City Manager Carl presented a draft FY27 budget at a Manassas Park work session and recommended funding a streamlined capital improvement program that includes a $2 million bathhouse project, a proposed 3% cost‑of‑living adjustment for staff and coverage for rising health‑insurance costs.
Carl said a 3% COLA "is gonna cost about $650,000, all told for this citywide," and estimated health‑care cost increases of roughly 7% that would cost the city about $365,000 in FY27. He emphasized that he did not include a last‑minute classification and compensation study in the FY27 assumptions because of timing constraints.

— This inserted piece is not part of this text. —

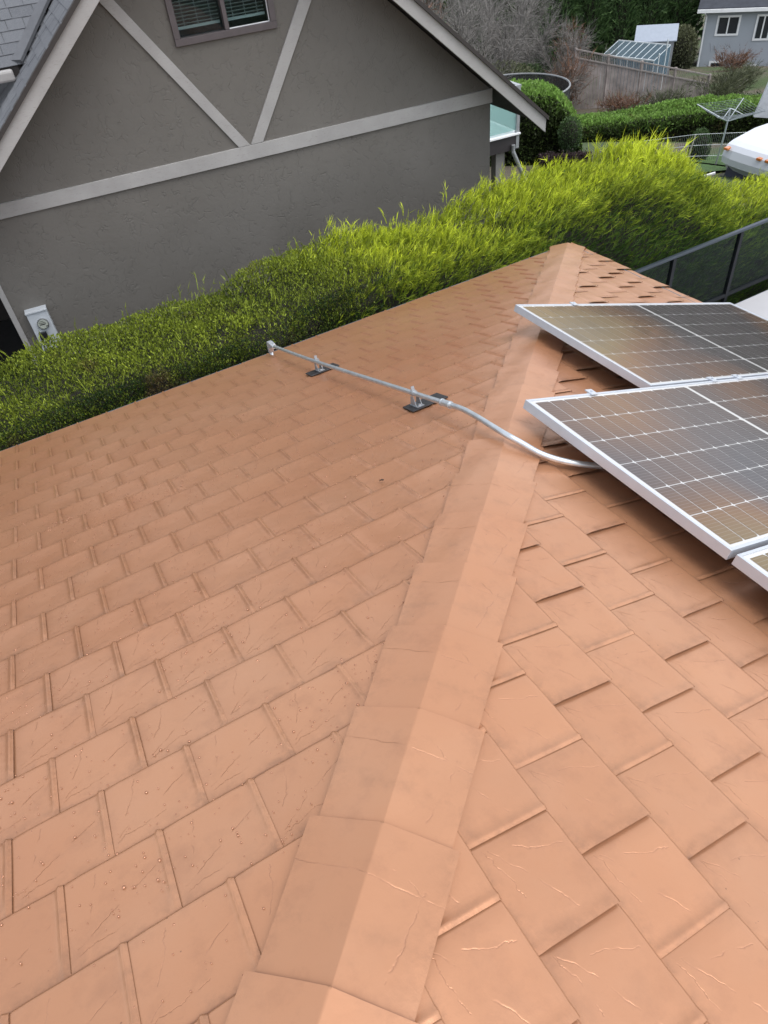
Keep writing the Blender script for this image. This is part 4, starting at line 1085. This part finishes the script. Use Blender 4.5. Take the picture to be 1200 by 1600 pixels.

On capital projects, Carl said staff has identified roughly $10 million that the city can reasonably fund in FY27 and that the full proposed CIP list amounts to about $12.2 million because of additions such as the bathhouse. "I almost hesitate to say it out loud in public, but I'm more than 50% sure that I think we're gonna go pull this off, but I won't know until I can have some time with my calculator and spreadsheets," he said.
Carl outlined options for paying for one‑time CIP items and recommended tapping the city's unassigned fund balance if it is available rather than drawing on formal reserves, which he said should be preserved to protect the city's bond position. He also flagged that some transportation projects are funded by outside sources, minimizing direct general‑fund impact for those items.
The presentation included a potential 5% technology fee on permitting services to help pay for enterprise systems and plan‑review software. Carl said staff modeling showed that a 5% fee in FY25 would have produced "about a half million dollars" in revenue, and that further analysis would determine whether the fee should apply to large developments rather than routine residential work.
Carl listed procedural next steps: a not‑to‑exceed rate‑setting meeting on May 5, a public hearing on June 2, and an anticipated budget adoption on June 16. He said the budget books and supporting exhibits will be published online and hard copies can be produced on request.
Council members asked detailed questions about specific CIP lines — including a nearly $1.7 million HVAC/controls project, paving funding sources, and whether library staff under the private LSS contract would receive the proposed COLA. Carl said library salaries are set by the private contract but the contract escalates 3% annually.
No formal votes were taken during the work session; the council will consider rates and budget actions at upcoming public meetings as outlined by staff.